PATRICK CRONIN: This is where we need some of what Herman Kahn calls unconventional thinking of having procurement and reduce bureaucracy. But we fully approve of your conventionality, if you will, in terms of the strength of this enduring alliance. I wonder about Australia’s relationships with Indonesia in Southeast Asia but with Indonesia just having a new cabinet and Jokowi, the Indonesian President, has just won a second term. He's put in place a …the opposition have, in terms of a defence portfolio, Prabowo is now the defence sort of leader in Indonesia. That's problematic for the United States, for engaging from Capitol Hill’s perspective, for instance, how would you sort of think about engaging such a strong Defence Minister out of Jakarta, in this Jokowi government? I mean, does this change things?


MINISTER REYNOLDS: No, I don't think it does change things. I had a very warm phone conversation with Minister Prabowo last week. And he is a very strong supporter of the United States and Australia and of closer defence engagement between our nations. There are always hard decisions to be made in terms of our international relations, but the fact is Indonesia is a democracy.
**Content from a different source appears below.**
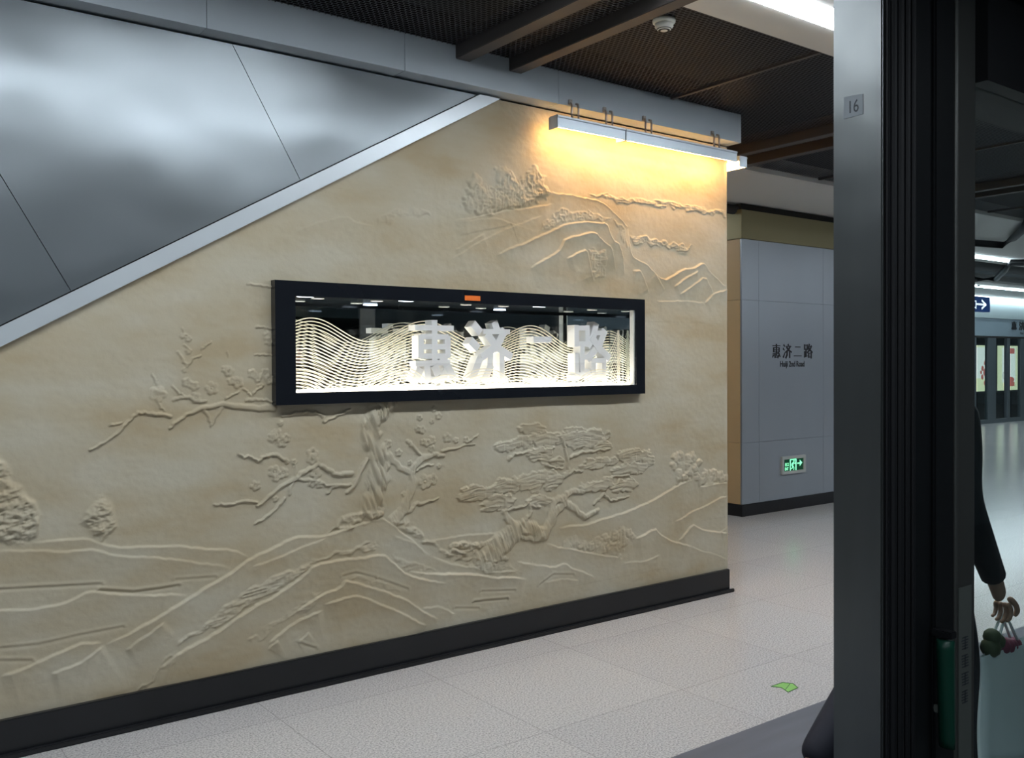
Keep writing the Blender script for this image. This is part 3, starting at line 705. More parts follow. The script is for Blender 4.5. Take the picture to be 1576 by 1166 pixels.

It is a very strong democracy. And it shares, with some differences as we all do, but it is committed to democratic principles. It is committed to peace and prosperity, just as we are. And it might be a little challenging in some areas, but we are certainly going to be engaging with the new Indonesian government and the new minister, because it's in our national interest to do so.


PATRICK CRONIN: Minister, you've been very generous with your time. I know you have a full schedule of appointments. We are deeply appreciative.